Anagha Neelakantan, Asia Director of the International Crisis Group, meanwhile, warned of potential security risks. She also does not believe large numbers of Rohingya will be returning from Bangladesh any time soon.
And the presence of so many traumatized, hopeless refugees in Bangladesh, she said, could be a recipe for further instability and possible cross-border attacks by Rohingya militants, known as ARSA.
Attacks by ARSA inside Rakhine state – first in October 2016 and then again in August – triggered the army's heavy-handed, indiscriminate response.
Well-trained and funded in part by the Middle East, the militants' agenda appears to be to localized. They want the Rohingya to enjoy the same rights as others in Myanmar. But if the situation does not improve, there are fears the militants could be exploited by transnational jihadists with their own aims.
Min Aung Hlaing, commander-in-chief of the armed forces, says the decision as to who returns and when should not be left to governments. It should be for residents inside Myanmar to decide.
"It is impossible to accept the number of persons proposed by Bangladesh," he said last month in a statement. "Emphasis must be placed on wish of local Rakhine ethnic people who are real Myanmar citizens. Only when local Rakhine ethnic people accept it, will all the people satisfy it."

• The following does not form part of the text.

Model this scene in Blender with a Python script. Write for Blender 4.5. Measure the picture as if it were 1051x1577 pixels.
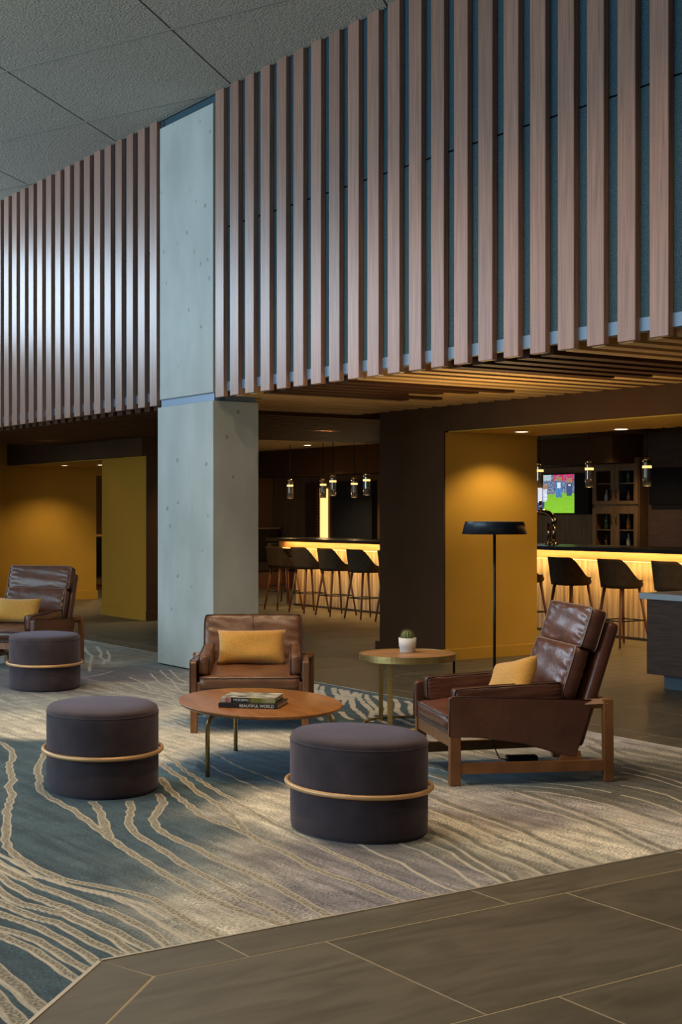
import bpy, bmesh, math, random
import numpy as np
from mathutils import Vector, Matrix
random.seed(7); np.random.seed(7)
for o in list(bpy.data.objects): bpy.data.objects.remove(o, do_unlink=True)
S = bpy.context.scene; C = S.collection
# ------------------------------------------------------------------ camera
TH = math.radians(34.0); SN, CS = math.sin(TH), math.cos(TH); FPX = 2190.0; H = 1.45
cam = bpy.data.cameras.new('camera'); cam.sensor_fit = 'VERTICAL'; cam.sensor_height = 36.0; cam.lens = 50.0
cam.clip_end = 200
co = bpy.data.objects.new('camera', cam); C.objects.link(co)
co.location = (0, 0, H); co.rotation_euler = (math.radians(90), 0, -TH); S.camera = co
# ------------------------------------------------------------------ world, daylight, exposure
w = bpy.data.worlds.new('world'); S.world = w; w.use_nodes = True
w.node_tree.nodes['Background'].inputs[0].default_value = (.62, .78, 1, 1)
w.node_tree.nodes['Background'].inputs[1].default_value = .35
S.view_settings.view_transform = 'Standard'; S.view_settings.look = 'None'
S.view_settings.exposure = 0.33; S.view_settings.gamma = 1.0; S.view_settings.use_curve_mapping = False
def area(name, loc, rot, sx, sy, power, col):
    l = bpy.data.lights.new(name, 'AREA'); l.shape = 'RECTANGLE'; l.size = sx; l.size_y = sy
    l.energy = power; l.color = col
    o = bpy.data.objects.new(name, l); C.objects.link(o); o.location = loc; o.rotation_euler = rot
    return o
# daylight of the long window wall (facing +X) and of the end window (facing -Y)
area('window_daylight', (-5.9, 10.8, 2.9), (0, math.radians(-90), 0), 4.2, 11.5, 560, (.58, .84, 1))
area('end_window_daylight', (0.6, 18.9, 4.42), (math.radians(-90), 0, 0), 9.6, 1.25, 300, (.64, .82, 1))
# ------------------------------------------------------------------ helpers
def PW(rt, d): return (d*SN + rt*CS, d*CS - rt*SN)              # camera-plan (right, depth) -> world XY
def FL(px, py, z=0.0):
    d = (H - z)*FPX/(py - 788.5); return PW((px - 525.5)/FPX*d, d)
def YX(px, X):
    a = (px - 525.5)/FPX; return X*(CS - a*SN)/(SN + a*CS)
def obj(name, mesh, m, parent=None):
    o = bpy.data.objects.new(name, mesh); C.objects.link(o)
    if m is not None and not mesh.materials: mesh.materials.append(m)
    if parent: o.parent = parent
    return o
def empty(name, loc, rz=0):
    o = bpy.data.objects.new(name, None); C.objects.link(o); o.location = loc; o.rotation_euler = (0, 0, rz)
    o.empty_display_size = .1; return o
def tag(o, label, cat, group=None):
    o['label'] = label; o['category'] = cat
    if group: o['group'] = group
    return o
def struct(o): o['kind'] = 'structure'; return o
def smooth(me, on=True):
    me.polygons.foreach_set('use_smooth', [on]*len(me.polygons)); return me
def tom(bm, name, sm=False):
    me = bpy.data.meshes.new(name); bm.to_mesh(me); bm.free()
    if sm: smooth(me)
    return me
def box_bm(x0, x1, y0, y1, z0, z1, bev=0, seg=1, bm=None):
    own = bmesh.new()
    bmesh.ops.create_cube(own, size=1)
    for v in own.verts:
        v.co = Vector(((x0+x1)/2 + v.co.x*(x1-x0), (y0+y1)/2 + v.co.y*(y1-y0), (z0+z1)/2 + v.co.z*(z1-z0)))
    if bev: bmesh.ops.bevel(own, geom=own.edges[:], offset=bev, segments=seg, profile=.5, affect='EDGES')
    if bm is None: return own
    me = bpy.data.meshes.new('t'); own.to_mesh(me); own.free(); bm.from_mesh(me); bpy.data.meshes.remove(me); return bm
def box(name, x0, x1, y0, y1, z0, z1, m, parent=None, bev=0, seg=1):
    return obj(name, tom(box_bm(x0, x1, y0, y1, z0, z1, bev, seg), name), m, parent)
def prism(name, poly, a0, a1, m, parent=None, axis='z', bev=0):
    """extrude 2-D poly along axis from a0 to a1; axis y: poly is (x,z); axis x: poly is (y,z)"""
    bm = bmesh.new()
    def P(p, a): return (p[0], p[1], a) if axis == 'z' else ((p[0], a, p[1]) if axis == 'y' else (a, p[0], p[1]))
    lo = [bm.verts.new(P(p, a0)) for p in poly]; hi = [bm.verts.new(P(p, a1)) for p in poly]
    bm.faces.new(lo[::-1]); bm.faces.new(hi); n = len(poly)
    for i in range(n): bm.faces.new((lo[i], lo[(i+1) % n], hi[(i+1) % n], hi[i]))
    bmesh.ops.recalc_face_normals(bm, faces=bm.faces[:])
    if bev: bmesh.ops.bevel(bm, geom=bm.edges[:], offset=bev, segments=2, profile=.5, affect='EDGES')
    return obj(name, tom(bm, name), m, parent)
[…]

In addition to saying the Muslim minority should be allowed to return freely, safely and in dignity, Myanmar's agreement with Bangladesh says Rohingya will need to provide evidence of their residency – something many say they do not have.
While the agreement says that the UN High Commission for Refugees will play a role in the repatriations, Adrian Edwards, a spokesman in Geneva, said they have so far been excluded from initial discussions between Myanmar and Bangladesh.
Bangladesh wants them to be involved, sources say. Myanmar does not.
But how that can happen and when is just one of the many obstacles to a Rohingya return to Myanmar that many fear, many simply don't want – and that, in the context of the months of violence that 2017 brought to so many people, is for the moment a political talking point and very little else.